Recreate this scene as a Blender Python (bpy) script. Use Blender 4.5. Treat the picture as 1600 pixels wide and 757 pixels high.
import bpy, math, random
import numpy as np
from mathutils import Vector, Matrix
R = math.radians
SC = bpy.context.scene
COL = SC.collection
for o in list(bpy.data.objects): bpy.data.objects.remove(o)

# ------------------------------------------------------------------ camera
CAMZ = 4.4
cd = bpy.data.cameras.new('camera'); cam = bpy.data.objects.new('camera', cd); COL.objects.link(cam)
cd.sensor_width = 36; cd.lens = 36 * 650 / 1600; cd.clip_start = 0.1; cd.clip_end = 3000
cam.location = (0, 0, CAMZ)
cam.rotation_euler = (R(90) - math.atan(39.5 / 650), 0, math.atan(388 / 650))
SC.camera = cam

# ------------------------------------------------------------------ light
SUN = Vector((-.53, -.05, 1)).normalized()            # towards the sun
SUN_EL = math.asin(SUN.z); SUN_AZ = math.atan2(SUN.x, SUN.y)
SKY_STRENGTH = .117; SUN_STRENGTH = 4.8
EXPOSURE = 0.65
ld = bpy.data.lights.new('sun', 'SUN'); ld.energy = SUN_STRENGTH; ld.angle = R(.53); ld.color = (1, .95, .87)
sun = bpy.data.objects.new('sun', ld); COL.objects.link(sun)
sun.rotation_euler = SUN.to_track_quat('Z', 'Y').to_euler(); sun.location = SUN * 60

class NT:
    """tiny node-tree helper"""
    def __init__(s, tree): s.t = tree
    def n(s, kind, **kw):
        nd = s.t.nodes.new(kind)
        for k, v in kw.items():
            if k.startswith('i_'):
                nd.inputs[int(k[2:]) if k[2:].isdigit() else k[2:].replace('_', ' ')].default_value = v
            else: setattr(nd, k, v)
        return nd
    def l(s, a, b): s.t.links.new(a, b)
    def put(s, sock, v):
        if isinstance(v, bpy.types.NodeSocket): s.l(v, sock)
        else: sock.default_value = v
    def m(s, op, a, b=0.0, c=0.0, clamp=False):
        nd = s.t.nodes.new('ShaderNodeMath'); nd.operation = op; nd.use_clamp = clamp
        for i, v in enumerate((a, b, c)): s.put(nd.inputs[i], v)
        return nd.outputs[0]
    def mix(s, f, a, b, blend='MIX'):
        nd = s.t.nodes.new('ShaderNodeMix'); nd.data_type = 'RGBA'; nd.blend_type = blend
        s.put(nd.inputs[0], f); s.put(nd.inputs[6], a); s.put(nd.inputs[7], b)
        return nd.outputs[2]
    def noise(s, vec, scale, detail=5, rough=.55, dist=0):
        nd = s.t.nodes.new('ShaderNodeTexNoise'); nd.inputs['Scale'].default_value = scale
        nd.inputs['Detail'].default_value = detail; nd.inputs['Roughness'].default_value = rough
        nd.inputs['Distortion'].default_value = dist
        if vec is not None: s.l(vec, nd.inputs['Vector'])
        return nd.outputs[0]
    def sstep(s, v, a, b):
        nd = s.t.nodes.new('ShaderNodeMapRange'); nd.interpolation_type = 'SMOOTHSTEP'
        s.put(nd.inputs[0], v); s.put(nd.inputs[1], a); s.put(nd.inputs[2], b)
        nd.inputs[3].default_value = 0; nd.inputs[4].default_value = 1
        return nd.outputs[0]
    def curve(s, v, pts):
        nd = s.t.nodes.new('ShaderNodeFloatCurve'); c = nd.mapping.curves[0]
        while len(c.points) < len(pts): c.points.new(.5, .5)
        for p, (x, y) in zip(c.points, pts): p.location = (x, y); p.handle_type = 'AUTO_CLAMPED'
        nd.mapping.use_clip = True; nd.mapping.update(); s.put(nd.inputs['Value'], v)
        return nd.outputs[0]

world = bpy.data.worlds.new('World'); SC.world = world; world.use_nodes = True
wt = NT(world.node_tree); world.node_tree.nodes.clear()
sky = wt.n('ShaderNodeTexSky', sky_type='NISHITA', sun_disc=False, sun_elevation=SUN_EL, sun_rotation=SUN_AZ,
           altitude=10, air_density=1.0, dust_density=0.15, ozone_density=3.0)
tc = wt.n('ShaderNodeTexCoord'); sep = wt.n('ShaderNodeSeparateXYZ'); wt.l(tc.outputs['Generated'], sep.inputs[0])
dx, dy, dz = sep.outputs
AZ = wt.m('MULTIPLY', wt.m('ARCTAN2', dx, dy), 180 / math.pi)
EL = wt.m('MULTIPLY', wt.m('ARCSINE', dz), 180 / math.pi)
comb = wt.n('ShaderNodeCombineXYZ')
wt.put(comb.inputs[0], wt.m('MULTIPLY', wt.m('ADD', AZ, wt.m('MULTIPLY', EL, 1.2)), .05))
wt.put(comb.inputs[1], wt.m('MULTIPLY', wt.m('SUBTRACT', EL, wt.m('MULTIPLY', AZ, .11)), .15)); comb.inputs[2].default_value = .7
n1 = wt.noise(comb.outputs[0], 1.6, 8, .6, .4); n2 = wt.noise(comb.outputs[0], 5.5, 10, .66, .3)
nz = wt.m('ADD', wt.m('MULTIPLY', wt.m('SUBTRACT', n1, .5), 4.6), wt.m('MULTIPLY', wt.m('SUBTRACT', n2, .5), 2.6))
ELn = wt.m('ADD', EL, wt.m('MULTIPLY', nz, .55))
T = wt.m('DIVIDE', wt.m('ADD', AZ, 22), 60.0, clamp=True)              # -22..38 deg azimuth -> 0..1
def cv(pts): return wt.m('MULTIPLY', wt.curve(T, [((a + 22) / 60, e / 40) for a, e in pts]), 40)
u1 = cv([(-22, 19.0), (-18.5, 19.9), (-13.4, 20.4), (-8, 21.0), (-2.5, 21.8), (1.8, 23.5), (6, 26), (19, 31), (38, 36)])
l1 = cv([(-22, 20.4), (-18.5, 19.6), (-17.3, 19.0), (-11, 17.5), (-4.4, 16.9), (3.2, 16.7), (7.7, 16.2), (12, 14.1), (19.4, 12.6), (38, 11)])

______

* [Instructions to follow]
Your task is to quote all of the data word for word.

* [Exercise result]
Recreate this scene as a Blender Python (bpy) script. Use Blender 4.5. Treat the picture as 1600 pixels wide and 757 pixels high.
import bpy, math, random
import numpy as np
from mathutils import Vector, Matrix
R = math.radians
SC = bpy.context.scene
COL = SC.collection
for o in list(bpy.data.objects): bpy.data.objects.remove(o)

# ------------------------------------------------------------------ camera
CAMZ = 4.4
cd = bpy.data.cameras.new('camera'); cam = bpy.data.objects.new('camera', cd); COL.objects.link(cam)
cd.sensor_width = 36; cd.lens = 36 * 650 / 1600; cd.clip_start = 0.1; cd.clip_end = 3000
cam.location = (0, 0, CAMZ)
cam.rotation_euler = (R(90) - math.atan(39.5 / 650), 0, math.atan(388 / 650))
SC.camera = cam

# ------------------------------------------------------------------ light
SUN = Vector((-.53, -.05, 1)).normalized()            # towards the sun
SUN_EL = math.asin(SUN.z); SUN_AZ = math.atan2(SUN.x, SUN.y)
SKY_STRENGTH = .117; SUN_STRENGTH = 4.8
EXPOSURE = 0.65
ld = bpy.data.lights.new('sun', 'SUN'); ld.energy = SUN_STRENGTH; ld.angle = R(.53); ld.color = (1, .95, .87)
sun = bpy.data.objects.new('sun', ld); COL.objects.link(sun)
sun.rotation_euler = SUN.to_track_quat('Z', 'Y').to_euler(); sun.location = SUN * 60

class NT:
    """tiny node-tree helper"""
    def __init__(s, tree): s.t = tree
    def n(s, kind, **kw):
        nd = s.t.nodes.new(kind)
        for k, v in kw.items():
            if k.startswith('i_'):
                nd.inputs[int(k[2:]) if k[2:].isdigit() else k[2:].replace('_', ' ')].default_value = v
            else: setattr(nd, k, v)
        return nd
    def l(s, a, b): s.t.links.new(a, b)
    def put(s, sock, v):
        if isinstance(v, bpy.types.NodeSocket): s.l(v, sock)
        else: sock.default_value = v
    def m(s, op, a, b=0.0, c=0.0, clamp=False):
        nd = s.t.nodes.new('ShaderNodeMath'); nd.operation = op; nd.use_clamp = clamp
        for i, v in enumerate((a, b, c)): s.put(nd.inputs[i], v)
        return nd.outputs[0]
    def mix(s, f, a, b, blend='MIX'):
        nd = s.t.nodes.new('ShaderNodeMix'); nd.data_type = 'RGBA'; nd.blend_type = blend
        s.put(nd.inputs[0], f); s.put(nd.inputs[6], a); s.put(nd.inputs[7], b)
        return nd.outputs[2]
    def noise(s, vec, scale, detail=5, rough=.55, dist=0):
        nd = s.t.nodes.new('ShaderNodeTexNoise'); nd.inputs['Scale'].default_value = scale
        nd.inputs['Detail'].default_value = detail; nd.inputs['Roughness'].default_value = rough
        nd.inputs['Distortion'].default_value = dist
        if vec is not None: s.l(vec, nd.inputs['Vector'])
        return nd.outputs[0]
    def sstep(s, v, a, b):
        nd = s.t.nodes.new('ShaderNodeMapRange'); nd.interpolation_type = 'SMOOTHSTEP'
        s.put(nd.inputs[0], v); s.put(nd.inputs[1], a); s.put(nd.inputs[2], b)
        nd.inputs[3].default_value = 0; nd.inputs[4].default_value = 1
        return nd.outputs[0]
    def curve(s, v, pts):
        nd = s.t.nodes.new('ShaderNodeFloatCurve'); c = nd.mapping.curves[0]
        while len(c.points) < len(pts): c.points.new(.5, .5)
        for p, (x, y) in zip(c.points, pts): p.location = (x, y); p.handle_type = 'AUTO_CLAMPED'
        nd.mapping.use_clip = True; nd.mapping.update(); s.put(nd.inputs['Value'], v)
        return nd.outputs[0]

world = bpy.data.worlds.new('World'); SC.world = world; world.use_nodes = True
wt = NT(world.node_tree); world.node_tree.nodes.clear()
sky = wt.n('ShaderNodeTexSky', sky_type='NISHITA', sun_disc=False, sun_elevation=SUN_EL, sun_rotation=SUN_AZ,
           altitude=10, air_density=1.0, dust_density=0.15, ozone_density=3.0)
tc = wt.n('ShaderNodeTexCoord'); sep = wt.n('ShaderNodeSeparateXYZ'); wt.l(tc.outputs['Generated'], sep.inputs[0])
dx, dy, dz = sep.outputs
AZ = wt.m('MULTIPLY', wt.m('ARCTAN2', dx, dy), 180 / math.pi)
EL = wt.m('MULTIPLY', wt.m('ARCSINE', dz), 180 / math.pi)
comb = wt.n('ShaderNodeCombineXYZ')
wt.put(comb.inputs[0], wt.m('MULTIPLY', wt.m('ADD', AZ, wt.m('MULTIPLY', EL, 1.2)), .05))
wt.put(comb.inputs[1], wt.m('MULTIPLY', wt.m('SUBTRACT', EL, wt.m('MULTIPLY', AZ, .11)), .15)); comb.inputs[2].default_value = .7
n1 = wt.noise(comb.outputs[0], 1.6, 8, .6, .4); n2 = wt.noise(comb.outputs[0], 5.5, 10, .66, .3)
nz = wt.m('ADD', wt.m('MULTIPLY', wt.m('SUBTRACT', n1, .5), 4.6), wt.m('MULTIPLY', wt.m('SUBTRACT', n2, .5), 2.6))
ELn = wt.m('ADD', EL, wt.m('MULTIPLY', nz, .55))
T = wt.m('DIVIDE', wt.m('ADD', AZ, 22), 60.0, clamp=True)              # -22..38 deg azimuth -> 0..1
def cv(pts): return wt.m('MULTIPLY', wt.curve(T, [((a + 22) / 60, e / 40) for a, e in pts]), 40)
u1 = cv([(-22, 19.0), (-18.5, 19.9), (-13.4, 20.4), (-8, 21.0), (-2.5, 21.8), (1.8, 23.5), (6, 26), (19, 31), (38, 36)])
l1 = cv([(-22, 20.4), (-18.5, 19.6), (-17.3, 19.0), (-11, 17.5), (-4.4, 16.9), (3.2, 16.7), (7.7, 16.2), (12, 14.1), (19.4, 12.6), (38, 11)])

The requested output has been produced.